**Your objective:** Print every record below exactly as written.

───── Rows

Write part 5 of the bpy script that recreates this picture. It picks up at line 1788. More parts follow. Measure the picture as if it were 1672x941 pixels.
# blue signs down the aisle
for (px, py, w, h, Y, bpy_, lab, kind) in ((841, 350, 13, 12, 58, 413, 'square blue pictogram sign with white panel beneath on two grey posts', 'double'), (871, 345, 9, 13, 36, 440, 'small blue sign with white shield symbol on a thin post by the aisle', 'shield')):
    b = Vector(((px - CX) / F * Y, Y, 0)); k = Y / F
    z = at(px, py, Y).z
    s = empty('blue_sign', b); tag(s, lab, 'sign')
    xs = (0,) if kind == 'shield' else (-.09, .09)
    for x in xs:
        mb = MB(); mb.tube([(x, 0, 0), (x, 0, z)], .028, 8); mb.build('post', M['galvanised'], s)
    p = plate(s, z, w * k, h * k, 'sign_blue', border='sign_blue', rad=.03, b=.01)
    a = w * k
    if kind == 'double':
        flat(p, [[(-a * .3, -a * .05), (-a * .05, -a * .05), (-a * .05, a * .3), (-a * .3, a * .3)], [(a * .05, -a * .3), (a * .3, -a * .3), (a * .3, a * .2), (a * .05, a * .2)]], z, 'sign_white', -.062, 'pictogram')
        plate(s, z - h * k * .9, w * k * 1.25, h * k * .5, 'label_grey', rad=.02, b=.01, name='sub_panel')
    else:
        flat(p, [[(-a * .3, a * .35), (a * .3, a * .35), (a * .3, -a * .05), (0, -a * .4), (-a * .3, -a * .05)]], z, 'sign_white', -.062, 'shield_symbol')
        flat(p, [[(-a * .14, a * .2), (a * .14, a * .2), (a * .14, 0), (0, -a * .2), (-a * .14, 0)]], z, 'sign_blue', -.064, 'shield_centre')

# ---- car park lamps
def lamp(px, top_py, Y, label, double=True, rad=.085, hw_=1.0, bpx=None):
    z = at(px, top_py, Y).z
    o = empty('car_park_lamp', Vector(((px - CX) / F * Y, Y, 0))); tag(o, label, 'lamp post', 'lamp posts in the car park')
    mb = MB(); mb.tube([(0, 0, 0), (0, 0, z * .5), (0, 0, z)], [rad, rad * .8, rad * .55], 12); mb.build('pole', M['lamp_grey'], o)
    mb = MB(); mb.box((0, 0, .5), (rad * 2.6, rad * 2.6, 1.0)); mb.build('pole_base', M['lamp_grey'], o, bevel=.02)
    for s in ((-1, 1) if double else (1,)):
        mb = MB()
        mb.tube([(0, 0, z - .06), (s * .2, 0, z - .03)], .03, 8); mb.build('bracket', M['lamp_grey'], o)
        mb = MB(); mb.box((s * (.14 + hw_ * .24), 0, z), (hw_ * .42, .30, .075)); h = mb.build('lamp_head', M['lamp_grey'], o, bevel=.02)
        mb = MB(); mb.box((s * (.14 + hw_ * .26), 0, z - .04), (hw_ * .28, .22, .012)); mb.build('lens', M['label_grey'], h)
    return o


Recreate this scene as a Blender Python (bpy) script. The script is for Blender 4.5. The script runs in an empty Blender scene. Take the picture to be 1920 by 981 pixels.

──────────

**Solution for this task:**
Write part 5 of the bpy script that recreates this picture. It picks up at line 1788. More parts follow. Measure the picture as if it were 1672x941 pixels.
# blue signs down the aisle
for (px, py, w, h, Y, bpy_, lab, kind) in ((841, 350, 13, 12, 58, 413, 'square blue pictogram sign with white panel beneath on two grey posts', 'double'), (871, 345, 9, 13, 36, 440, 'small blue sign with white shield symbol on a thin post by the aisle', 'shield')):
    b = Vector(((px - CX) / F * Y, Y, 0)); k = Y / F
    z = at(px, py, Y).z
    s = empty('blue_sign', b); tag(s, lab, 'sign')
    xs = (0,) if kind == 'shield' else (-.09, .09)
    for x in xs:
        mb = MB(); mb.tube([(x, 0, 0), (x, 0, z)], .028, 8); mb.build('post', M['galvanised'], s)
    p = plate(s, z, w * k, h * k, 'sign_blue', border='sign_blue', rad=.03, b=.01)
    a = w * k
    if kind == 'double':
        flat(p, [[(-a * .3, -a * .05), (-a * .05, -a * .05), (-a * .05, a * .3), (-a * .3, a * .3)], [(a * .05, -a * .3), (a * .3, -a * .3), (a * .3, a * .2), (a * .05, a * .2)]], z, 'sign_white', -.062, 'pictogram')
        plate(s, z - h * k * .9, w * k * 1.25, h * k * .5, 'label_grey', rad=.02, b=.01, name='sub_panel')
    else:
        flat(p, [[(-a * .3, a * .35), (a * .3, a * .35), (a * .3, -a * .05), (0, -a * .4), (-a * .3, -a * .05)]], z, 'sign_white', -.062, 'shield_symbol')
        flat(p, [[(-a * .14, a * .2), (a * .14, a * .2), (a * .14, 0), (0, -a * .2), (-a * .14, 0)]], z, 'sign_blue', -.064, 'shield_centre')

# ---- car park lamps
def lamp(px, top_py, Y, label, double=True, rad=.085, hw_=1.0, bpx=None):
    z = at(px, top_py, Y).z
    o = empty('car_park_lamp', Vector(((px - CX) / F * Y, Y, 0))); tag(o, label, 'lamp post', 'lamp posts in the car park')
    mb = MB(); mb.tube([(0, 0, 0), (0, 0, z * .5), (0, 0, z)], [rad, rad * .8, rad * .55], 12); mb.build('pole', M['lamp_grey'], o)
    mb = MB(); mb.box((0, 0, .5), (rad * 2.6, rad * 2.6, 1.0)); mb.build('pole_base', M['lamp_grey'], o, bevel=.02)
    for s in ((-1, 1) if double else (1,)):
        mb = MB()
        mb.tube([(0, 0, z - .06), (s * .2, 0, z - .03)], .03, 8); mb.build('bracket', M['lamp_grey'], o)
        mb = MB(); mb.box((s * (.14 + hw_ * .24), 0, z), (hw_ * .42, .30, .075)); h = mb.build('lamp_head', M['lamp_grey'], o, bevel=.02)
        mb = MB(); mb.box((s * (.14 + hw_ * .26), 0, z - .04), (hw_ * .28, .22, .012)); mb.build('lens', M['label_grey'], h)
    return o


Recreate this scene as a Blender Python (bpy) script. The script is for Blender 4.5. The script runs in an empty Blender scene. Take the picture to be 1920 by 981 pixels.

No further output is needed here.